◆ WHAT IS NEEDED
Please return exactly the run of lines that begins with the line containing "Model this scene" and ends with the line containing "SC.camera = cam", pictures excluded.

(Records excerpted from a collection)
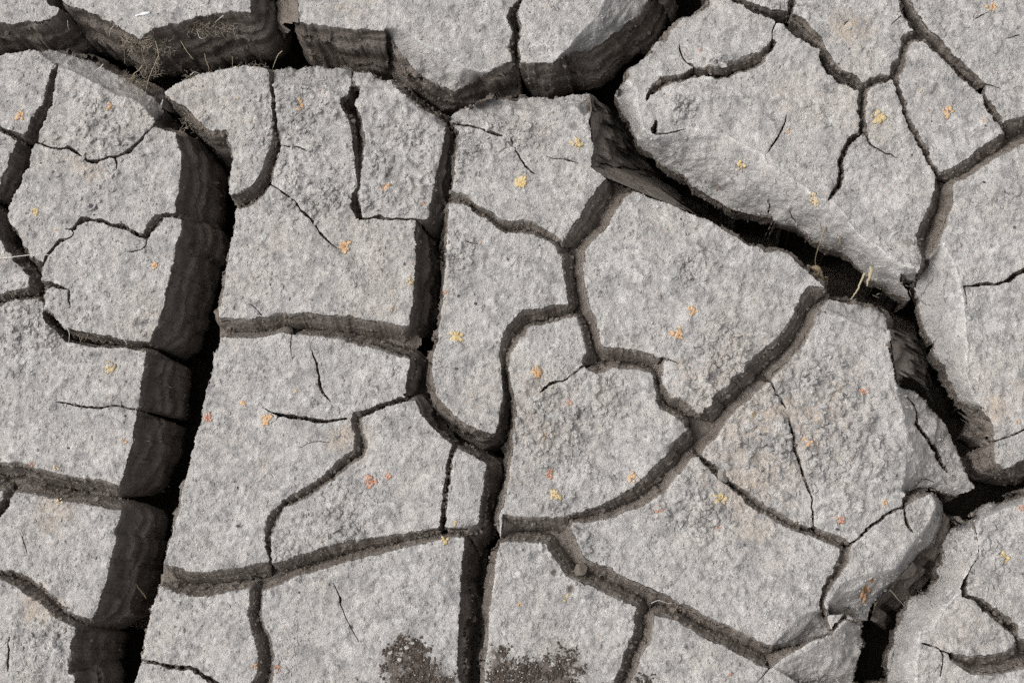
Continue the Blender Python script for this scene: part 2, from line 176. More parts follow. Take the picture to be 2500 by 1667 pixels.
# eroded flanks: depth (px) at the outer edge, curve power, rim line, outer-edge line
FLANKS = [
(50, 0.45, '@00 300,412 465,545 560,570 650,610 720,650 860,720 950,780 1100,820 1190,880 1270,990', '@00 300,405 430,415 540,440 700,465 800,520 880,560 1000,630 1100,680 1200,750 1290,820 1345,900 1310,990'),
(60, 1.0, '@01 1150,240 1240,235 1340,270 1450,350 1580,400 1700,470 1790,540 1930,585 2000,575', '@01 1140,270 1180,310 1285,470 1385,590 1475,650 1620,712 1720,755 1815,700 1910,628'),
(60, 1.0, '@02 930,-100 925,0 870,120 700,290 640,390 510,515', '@02 1350,-100 1300,0 1215,130 1130,190 1010,280 905,360 825,410 700,440 600,480'),
(40, 0.35, '@01 220,690 380,700 560,710 700,745 830,775 930,710 1120,735 1225,697', '@01 220,560 400,550 570,535 650,540 760,560 900,570 1040,590 1065,635 1115,650 1230,690'),
(30, 1.0, '@01 1210,700 1270,760 1360,850 1500,960 1620,1060', '@01 1235,685 1320,760 1420,840 1525,910 1650,1000'),
(42, 0.5, '@01 1690,1020 1850,1060 2100,1000 2150,980 @02 150,880 350,920 520,860 700,880 760,960', '@01 1640,960 1700,910 1850,860 1950,815 2100,790 @02 0,790 300,775 480,790 560,780 700,760 810,750 830,900'),
(95, 1.5, '@02 1110,620 1200,750 1210,900 1260,1060 1350,1110 1600,1040 1750,1060 1860,1060 2000,1140 2100,1200 2230,1270 @13 250,0 440,120 570,200 660,280 780,290 880,400 950,510 1030,600 1170,680 1260,760 1380,830 1470,850',
          '@02 990,790 1050,885 1110,995 1190,1185 1250,1240 1390,1350 1490,1400 1590,1460 @12 1630,180 1740,240 1840,300 1950,370 2100,412 2300,442 @13 300,500 470,530 600,605 690,665 760,695 860,705 900,750 960,815 990,860 1040,900 1100,970 1200,1005 1290,1060 1390,1130 1450,1130 1475,960'),
(28, 1.0, '@02 1900,-60 1850,20 1780,90 1680,230 1600,330 1420,480 1200,650', '@02 1800,-60 1760,50 1640,130 1570,150 1510,210 1460,250 1420,330 1350,340 1290,430 1190,520 1120,575 1100,640'),
(75, 1.2, '@13 1690,640 1800,850 1830,1000 1870,1150 1880,1350 1900,1540 @23 1890,220 1890,400 1960,590 2060,710', '@13 1490,890 1440,970 1480,1175 1490,1265 1545,1390 1605,1530 @23 1590,110 1600,220 1640,270 1710,350 1730,430 1780,510 1820,600 1890,650 1945,690 2010,660'),
(75, 0.9, '@23 1300,425 1315,520 1330,620 1365,750 1385,900 1370,1050 1370,1200 1340,1330', '@23 1310,410 1455,515 1550,610 1710,780 1800,965 1865,1110 1912,1235 1980,1300 1905,1360 1700,1372 1555,1345 1400,1380'),
(75, 1.2, '@33 1590,20 1620,120 1540,280 1460,370 1400,460 1300,620 1160,640 1000,680 830,740 760,880', '@33 1600,0 1670,40 1700,150 1680,285 1630,410 1570,480 1460,560 1310,730 1160,890 1110,935 1090,1060 1010,1070 900,1000 740,1010'),
(80, 1.2, '@33 2350,110 2200,150 1990,250 1970,330 1980,480 1900,640 1820,830 1700,960 1600,1130 1500,1160 1500,1260 1480,1400 1480,1568', '@33 2350,20 2200,70 2130,100 2060,90 1985,140 1935,210 1890,230 1750,300 1680,415 1670,560 1630,650 1650,700 1550,825 1470,840 1400,875 1390,940 1340,1010 1330,1060 1280,1150 1290,1220 1270,1270 1220,1340 1225,1450 1220,1568'),
(50, 1.1, '@33 290,1258 420,1110 540,1000 680,965', '@33 310,1270 430,1264 515,1262 605,1218 710,1190 770,1165 735,1060 700,1000'),
(55, 1.0, '@33 300,1440 500,1330 720,1230 770,1170 880,1080 930,1050', '@33 500,1568 760,1568 960,1568 960,1500 990,1430 990,1390 1030,1310 1020,1280 1035,1200 1010,1180 1020,1120 1000,1070'),
(24, 0.4, '@13 640,1300 720,1180 900,1270 1050,1330 1200,1350 1225,1400', '@13 700,1120 770,1085 900,1140 1010,1160 1100,1175 1210,1210 1238,1280 1230,1330'),
(14, 1.0, '@01 500,-200 500,0 500,160', '@01 420,-200 424,0 424,190'),
]

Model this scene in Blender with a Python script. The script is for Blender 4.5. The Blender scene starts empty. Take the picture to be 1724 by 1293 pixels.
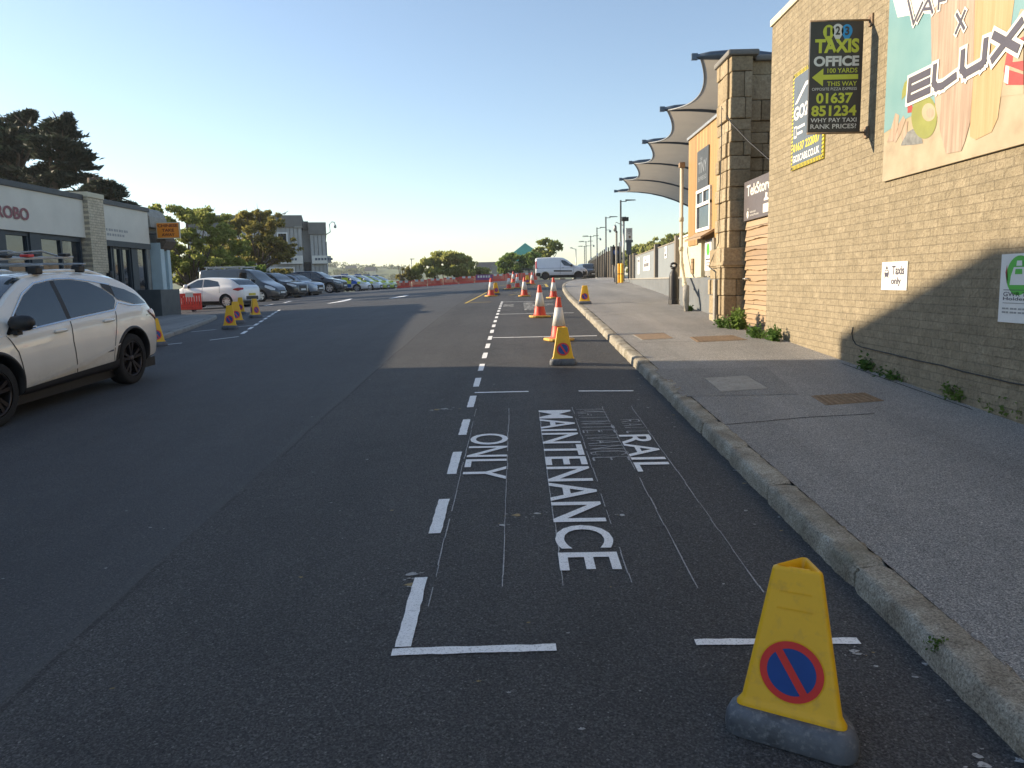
import bpy, bmesh, math, random
import numpy as np
from mathutils import Vector, Matrix

# ------------------------------------------------------------------ camera, sky, sun, exposure
SC = bpy.context.scene
COL = SC.collection
F_PX, CX, CY, CAM_H, ROLL, VP = 1295.0, 862.0, 646.5, 1.65, 0.02, (870.0, 474.0)
_h = Vector((1, ROLL, 0))
_dy = Vector(((VP[0] - CX) / F_PX, -(VP[1] - CY) / F_PX, -1)).normalized()
_dx = (_h - _h.dot(_dy) * _dy).normalized()
_dz = _dx.cross(_dy)
ROT = Matrix((_dx, _dy, _dz))                      # camera axes -> world axes
cam_d = bpy.data.cameras.new('camera'); cam = bpy.data.objects.new('camera', cam_d); COL.objects.link(cam)
cam_d.sensor_width = 36.0; cam_d.lens = 36.0 * F_PX / 1724.0
cam_d.clip_start = 0.05; cam_d.clip_end = 6000
cam.matrix_world = Matrix.Translation((0, 0, CAM_H)) @ ROT.to_4x4()
SC.camera = cam

SUN_EL, SUN_AZ = math.radians(19.0), math.radians(14.3)
SUN = Vector((-math.cos(SUN_EL) * math.cos(SUN_AZ), math.cos(SUN_EL) * math.sin(SUN_AZ), math.sin(SUN_EL)))
w = bpy.data.worlds.new('World'); SC.world = w; w.use_nodes = True
nt = w.node_tree; nt.nodes.clear()
sky = nt.nodes.new('ShaderNodeTexSky'); sky.sky_type = 'NISHITA'; sky.sun_disc = False
sky.sun_elevation = SUN_EL; sky.sun_rotation = math.atan2(SUN.x, SUN.y) % (2 * math.pi)
sky.altitude = 30; sky.air_density = 1.0; sky.dust_density = 0.35; sky.ozone_density = 2.0
bg = nt.nodes.new('ShaderNodeBackground'); bg.inputs[1].default_value = 0.10
wo = nt.nodes.new('ShaderNodeOutputWorld')
hs = nt.nodes.new('ShaderNodeHueSaturation'); hs.inputs['Saturation'].default_value = .90; nt.links.new(sky.outputs[0], hs.inputs['Color']); nt.links.new(hs.outputs[0], bg.inputs[0]); nt.links.new(bg.outputs[0], wo.inputs[0])
sl = bpy.data.lights.new('sun', 'SUN'); sl.energy = 4.2; sl.angle = math.radians(0.5); sl.color = (1.0, 0.83, 0.60)
so = bpy.data.objects.new('sun', sl); COL.objects.link(so); so.rotation_euler = SUN.to_track_quat('Z', 'Y').to_euler()
SC.view_settings.view_transform = 'Standard'; SC.view_settings.look = 'None'
SC.view_settings.exposure = 1.13; SC.view_settings.gamma = 1.0
SC.cycles.max_bounces = 6; SC.cycles.transparent_max_bounces = 8; SC.cycles.caustics_reflective = False
SC.cycles.caustics_refractive = False

rnd = random.Random(7)

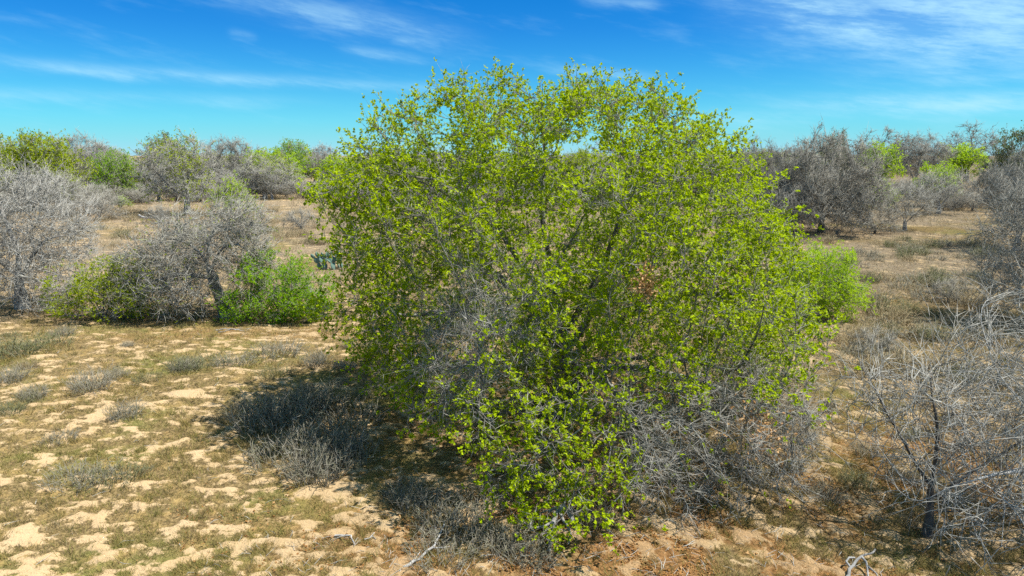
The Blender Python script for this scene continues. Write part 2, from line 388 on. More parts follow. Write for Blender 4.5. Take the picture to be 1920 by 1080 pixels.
def build_tree(attrs, seeds, rng, step=.25, kill=.32, r_tip=.008, r_root=.2, trop=(0, 0, 0), jit=.15, maxn=9000,
               mbark=None, mtwig=None, mleaf=None, twig_thr=.02, nA=2.0, lenA=.5, gA=-.05, spread=.9, rA=.005,
               nB=2, lenB=.22, rB=.003, leafL=.06, leafW=.04, rosette=6, leafprob=None, cull=None, limbs=True, flare=1.5,
               leafup=.5, dead=None, segA=4, along=0, minside=3, boost=None, hang=None):
    """a tree: seeded limbs, space colonised branches, two orders of twigs, leaves in rosettes at the twig ends"""
    pos, par, pid = grow(attrs, seeds, step, kill, rng, trop, jit, maxn=maxn)
    r, has = radii(par, r_tip, r_root)
    n = len(pos)
    # smooth the branch lines
    for _ in range(2):
        q = pos.copy(); ok = par >= 0; q[ok] = pos[ok]*.6 + pos[par[ok]]*.4
        ch = np.full(n, -1); best = np.zeros(n)
        for i in range(1, n):
            p = par[i]
            if p >= 0 and r[i] > best[p]: best[p] = r[i]; ch[p] = i
        ok2 = (ch >= 0) & (par >= 0); q[ok2] = pos[ok2]*.5 + (pos[par[ok2]]+pos[ch[ok2]])*.25
        q[par < 0] = pos[par < 0]; pos = q
    # main child -> chains
    main = ch; starts = [i for i in range(n) if par[i] < 0 or main[par[i]] != i or pid[par[i]] != pid[i]]
    mbs = {}
    for s in starts:
        idx = [s]; c = s
        while main[c] >= 0 and pid[main[c]] == pid[s]: c = main[c]; idx.append(c)
        p = pos[idx]; rr = r[idx].copy()
        if par[s] >= 0: p = np.concatenate([pos[par[s]][None], p]); rr = np.concatenate([[min(r[s]*1.15, r[par[s]])], rr])
        else:
            k = min(4, len(rr)); rr[:k] *= np.linspace(flare, 1.0, k)
        if len(p) < 2: continue
        if cull is not None and rr.max() < twig_thr*1.2:
            kp = cull(p)
            if not kp.all(): continue
        R_ = rr.max(); sides = 9 if R_ > .07 else 6 if R_ > .03 else 4 if R_ > .013 else minside
        key = pid[s] if limbs else 0
        chain_tube(mbs.setdefault(key, MB()), p, rr, sides, rng, .22 if R_ > .05 else .1)
    parts = []
    for k in sorted(mbs): parts.append(('trunk' if k == 0 else 'limb', mbs[k].mesh('trunk' if k == 0 else 'limb', mbark)))
    # twigs of the first order
    src = np.where((r < twig_thr) & (par >= 0))[0]
    cnt = rng.poisson(nA*np.ones(len(src)) if boost is None else nA*boost(pos[src])); src = np.repeat(src, cnt); N = len(src)
    f = rng.random((N, 1)); b0 = pos[par[src]]*(1-f)+pos[src]*f
    bd = norm(pos[src]-pos[par[src]])
    d = norm(bd*.7 + rng.normal(0, 1, (N, 3))*spread*.62 + np.array([0, 0, .12]))
    L = lenA*rng.uniform(.45, 1.35, N)
    pts = [b0]
    for k in range(segA-1):
        pts.append(pts[-1]+d*(L/(segA-1))[:, None]); d = norm(d + rng.normal(0, .33, (N, 3)) + np.array([0, 0, gA]))
    A = np.stack(pts, 1); dA = d
    if cull is not None:
        kp = cull(A[:, -1]) & cull(A[:, 1]); A = A[kp]; dA = dA[kp]; N = len(A)
    tw = MB(); tubes(tw, A, np.linspace(1, .5, segA)[None]*np.full((N, 1), rA)*rng.uniform(.7, 1.3, (N, 1)), 3)
    # second order
    M = int(N*nB); ia = rng.integers(0, N, M); ks = rng.integers(0, segA-1, M); f = rng.random((M, 1))
    b0 = A[ia, ks]*(1-f)+A[ia, ks+1]*f; bd = norm(A[ia, ks+1]-A[ia, ks])
    d = norm(bd*.8 + rng.normal(0, .6, (M, 3)) + np.array([0, 0, .1])); L = lenB*rng.uniform(.4, 1.4, M)
    d2 = d; p2 = b0+d*L[:, None]; p1 = (b0+p2)/2
    B = np.stack([b0, p1, p2], 1)
    tubes(tw, B[:, [0, 2]], np.array([[1.25, 0]])*np.full((M, 1), rB), 3)
    parts.append(('twigs', tw.mesh('twigs', mtwig)))
    if hang is not None:
        hs = np.where(hang[0](pos) & (par >= 0))[0]; hs = rng.choice(hs, hang[1]); H = len(hs); p0 = pos[hs]; d = norm(rng.normal(0, .75, (H, 3))+np.array([.1, -.25, -.25]))
        L = rng.uniform(.35, 1.1, H)*np.clip(p0[:, 2]/1.2, .35, 1.2); hp = [p0]
        for k in range(3): hp.append(hp[-1]+d*(L/3)[:, None]); d = norm(d+rng.normal(0, .3, (H, 3))+np.array([0, 0, -.25])); hp[-1][:, 2] = np.maximum(hp[-1][:, 2], .04)
        HA = np.stack(hp, 1); hm = MB(); tubes(hm, HA, np.array([[1, .8, .6, 0]])*rng.uniform(.003, .0065, (H, 1)), 3)
        i = rng.integers(0, H, H*4); k = rng.integers(1, 3, H*4); d = norm(norm(HA[i, k+1]-HA[i, k])+rng.normal(0, .7, (H*4, 3))); q0 = HA[i, k]
        tubes(hm, np.stack([q0, q0+d*rng.uniform(.1, .35, (H*4, 1))], 1), np.array([[1, 0]])*np.full((H*4, 1), .0042), 3)
        parts.append(('twigs', hm.mesh('hanging_twigs', hang[2])))
    if mleaf is not None:
        tips = np.concatenate([B[:, 2], A[:, -1]] + ([B[:, 1]] if along else [])); td = np.concatenate([d2, dA] + ([d2] if along else []))
        if leafprob is not None:
            kp = rng.random(len(tips)) < leafprob(tips); tips = tips[kp]; td = td[kp]
        T = len(tips); k = rosette; tp = np.repeat(tips, k, 0); tdd = np.repeat(td, k, 0); NL = len(tp)
        tp = tp - tdd*(rng.random((NL, 1))*.35*lenB)
        axd = norm(tdd*.45 + rng.normal(0, .75, (NL, 3)))
        nm = norm(rng.normal(0, 1, (NL, 3))*.75 + np.array([0, 0, leafup*1.4]))
        sz = rng.uniform(.65, 1.3, NL); tv = np.repeat(rng.random(T), k)
        lm = MB(); leaves(lm, tp, axd, nm, leafL*sz, leafW*sz, .3, np.clip(tv*.55+rng.random(NL)*.45, 0, 1))
        parts.append(('foliage', lm.mesh('foliage', mleaf, False)))
    if dead is not None:
        lm = MB()
        for (c, rad, cnt_) in dead:
            p = np.array(c)+rng.normal(0, 1, (cnt_, 3))*rad
            leaves(lm, p, rng.normal(0, 1, (cnt_, 3)), rng.normal(0, 1, (cnt_, 3)), rng.uniform(.05, .09, cnt_), rng.uniform(.035, .06, cnt_), .5)
        parts.append(('dead_leaves', lm.mesh('dead_leaves', M_deadleaf, False)))
    return parts
def blob_points(rng, blobs, n, shell=.45, zmin=.05, clump=.0, cs=1.0, seed=0):
    """attraction points in a union of ellipsoids (cx,cy,cz,rx,ry,rz), thinned by a 3-D noise"""
    out = []; vol = np.array([b[3]*b[4]*b[5] for b in blobs]); pr = vol/vol.sum()
    got = 0
    while got < n:
        k = rng.choice(len(blobs), size=4000, p=pr); b = np.array(blobs)[k]
        v = norm(rng.normal(0, 1, (4000, 3))); s = (shell**3+rng.random(4000)*(1-shell**3))**(1/3)
        bump = .66+.62*vn3(v*2.3+b[:, :3]*.7+50, seed)
        p = b[:, :3]+v*(s*bump)[:, None]*b[:, 3:6]
        ok = p[:, 2] > zmin
        if clump: ok &= vn3(p/cs+80, seed+5) > clump
        p = p[ok]; out.append(p); got += len(p)
    return np.concatenate(out)[:n]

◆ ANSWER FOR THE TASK
Model this scene in Blender with a Python script. The script is for Blender 4.5. The Blender scene starts empty. Take the picture to be 1724 by 1293 pixels.
import bpy, bmesh, math, random
import numpy as np
from mathutils import Vector, Matrix

# ------------------------------------------------------------------ camera, sky, sun, exposure
SC = bpy.context.scene
COL = SC.collection
F_PX, CX, CY, CAM_H, ROLL, VP = 1295.0, 862.0, 646.5, 1.65, 0.02, (870.0, 474.0)
_h = Vector((1, ROLL, 0))
_dy = Vector(((VP[0] - CX) / F_PX, -(VP[1] - CY) / F_PX, -1)).normalized()
_dx = (_h - _h.dot(_dy) * _dy).normalized()
_dz = _dx.cross(_dy)
ROT = Matrix((_dx, _dy, _dz))                      # camera axes -> world axes
cam_d = bpy.data.cameras.new('camera'); cam = bpy.data.objects.new('camera', cam_d); COL.objects.link(cam)
cam_d.sensor_width = 36.0; cam_d.lens = 36.0 * F_PX / 1724.0
cam_d.clip_start = 0.05; cam_d.clip_end = 6000
cam.matrix_world = Matrix.Translation((0, 0, CAM_H)) @ ROT.to_4x4()
SC.camera = cam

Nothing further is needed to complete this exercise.